Now as far as Harmonics goes. I'd say harmonics do cause current imbalance as the harmonic frequencies cause higher current in the neutral. This is why you see oversized neutrals on some systems because of the increased currents on the neutrals due to harmonics and the heat that the additional harmonic currents create on the neutral. I will definitely look at the GFCI breaker cutsheet though because I want to see the info about it being able to handle high harmonics.
Harmonics do not create current when none exists before. The increased neutral current, in a circuit such as 208Y/120 3Ph 4-wire has to do with the harmonics causing a phase shift in the current so they do not cancel in the neutral conductor. Harmonic addition is not an issue with a simple 120V 2-wire circuit.

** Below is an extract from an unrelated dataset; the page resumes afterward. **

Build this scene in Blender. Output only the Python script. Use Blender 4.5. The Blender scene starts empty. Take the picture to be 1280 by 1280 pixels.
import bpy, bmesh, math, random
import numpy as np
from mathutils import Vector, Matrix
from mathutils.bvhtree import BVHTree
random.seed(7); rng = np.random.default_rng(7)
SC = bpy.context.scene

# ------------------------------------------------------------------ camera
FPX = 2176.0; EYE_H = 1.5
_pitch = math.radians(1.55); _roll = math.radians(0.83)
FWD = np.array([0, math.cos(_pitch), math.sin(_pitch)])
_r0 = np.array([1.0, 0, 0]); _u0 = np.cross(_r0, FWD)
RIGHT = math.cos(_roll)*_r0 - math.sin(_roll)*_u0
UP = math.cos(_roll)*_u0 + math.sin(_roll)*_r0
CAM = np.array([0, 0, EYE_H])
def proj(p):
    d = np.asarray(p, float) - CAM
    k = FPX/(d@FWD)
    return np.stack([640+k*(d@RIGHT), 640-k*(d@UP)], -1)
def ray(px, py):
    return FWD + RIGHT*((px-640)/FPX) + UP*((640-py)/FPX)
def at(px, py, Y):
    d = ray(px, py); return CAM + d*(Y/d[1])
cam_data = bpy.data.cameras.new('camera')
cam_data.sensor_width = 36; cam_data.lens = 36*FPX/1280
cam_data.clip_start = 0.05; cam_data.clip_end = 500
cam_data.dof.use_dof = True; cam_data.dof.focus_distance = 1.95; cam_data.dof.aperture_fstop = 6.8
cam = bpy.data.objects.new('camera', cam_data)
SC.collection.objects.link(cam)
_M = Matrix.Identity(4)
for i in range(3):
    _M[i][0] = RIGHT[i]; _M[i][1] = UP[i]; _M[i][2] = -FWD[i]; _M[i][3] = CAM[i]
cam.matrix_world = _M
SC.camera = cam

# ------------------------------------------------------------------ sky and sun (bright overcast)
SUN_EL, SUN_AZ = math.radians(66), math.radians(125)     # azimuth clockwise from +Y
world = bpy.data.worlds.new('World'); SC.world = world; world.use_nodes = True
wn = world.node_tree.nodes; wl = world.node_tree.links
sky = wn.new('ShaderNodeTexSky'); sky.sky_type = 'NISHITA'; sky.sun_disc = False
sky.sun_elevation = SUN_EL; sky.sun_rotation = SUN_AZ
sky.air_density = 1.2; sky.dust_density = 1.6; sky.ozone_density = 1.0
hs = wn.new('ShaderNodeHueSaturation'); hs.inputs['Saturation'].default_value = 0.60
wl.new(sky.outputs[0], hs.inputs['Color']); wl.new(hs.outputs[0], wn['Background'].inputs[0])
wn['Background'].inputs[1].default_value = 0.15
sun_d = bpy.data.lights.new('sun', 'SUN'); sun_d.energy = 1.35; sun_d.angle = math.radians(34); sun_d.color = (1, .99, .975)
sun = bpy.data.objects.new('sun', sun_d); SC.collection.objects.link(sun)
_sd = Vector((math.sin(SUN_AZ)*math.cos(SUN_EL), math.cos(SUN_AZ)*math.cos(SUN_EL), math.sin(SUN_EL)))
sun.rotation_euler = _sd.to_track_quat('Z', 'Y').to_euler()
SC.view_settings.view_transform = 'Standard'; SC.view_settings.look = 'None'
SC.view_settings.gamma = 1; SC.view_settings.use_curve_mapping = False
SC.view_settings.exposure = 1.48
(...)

IMHO harmonics were a big deal several decades ago, but their impact has all but disappeared with the advent of switched mode power supplies. They are blamed for many more issues than they actually cause.

Go with the failing or 'cheap' surge arrestors angle.
To add to what Jim said, current is same in both conductors of a two wire circuit, multiwire circuits is where harmonic currents can have additive effects on the neutral, and is worst on wye systems with harmonics adding on the neutral from all three phases of the system.
 

hbiss

EC, Westchester, New York NEC: 2014
Location
Hawthorne, New York NEC: 2014
Occupation
EC
GFCI's have MOVs inside of them.
Correct. They are connected from each line conductor to ground. When a surge or spike comes along that's greater than their breakdown rating they shunt it to ground. If they trip a GFCI it shows they are just doing their job.

So now the elephant in the room needs to be addressed. With the expansion of GFCIs into more and more areas, how does anybody know if what is going to be connected to them is going to have internal surge suppression? What do you tell your customer when their new appliance trips the GFCI? How much trouble is this going to cause us?

-Hal
 

kwired

Electron manager
Location
NE Nebraska
Correct. They are connected from each line conductor to ground. When a surge or spike comes along that's greater than their breakdown rating they shunt it to ground. If they trip a GFCI it shows they are just doing their job.

So now the elephant in the room needs to be addressed. With the expansion of GFCIs into more and more areas, how does anybody know if what is going to be connected to them is going to have internal surge suppression? What do you tell your customer when their new appliance trips the GFCI? How much trouble is this going to cause us?

-Hal
And 2020 NEC requires surge protection at the service or main feeder, this should help transients coming from utility side, direct or near direct lightning strikes, anything can happen.
 
Harmonic addition is not an issue with a simple 120V 2-wire circuit.
Jim is right. In a two wire circuit, how could one wire (say the neutral) have more current running through it than the other wire (the "hot" wire)?

See Kirchoff's and Ohm's laws.

Harmonics adding together is a three phase or multiple wire circuit thing. You have to have different sources of harmonics for them to add. ;)
 

Todd0x1

Senior Member
Location
CA
I have experienced this quite a bit with A/V equipment. Sometimes its leakage from filter capacitors in the device's power supply, theyll put capacitors L-N, L-G, N-G. One device may work, but add a few and the leakage adds up enough to trip a GFCI. What sort of shape are the circuit conductors in and how long are they? Might be a little leakage there. Maybe there is some gunk in the receptacle making a little more leakage. Could also be a pinched wire in a device -had that happen too.

Plug the devices in one at a time. See if there is one particular device that trips the GFCI or if its some combination of devices.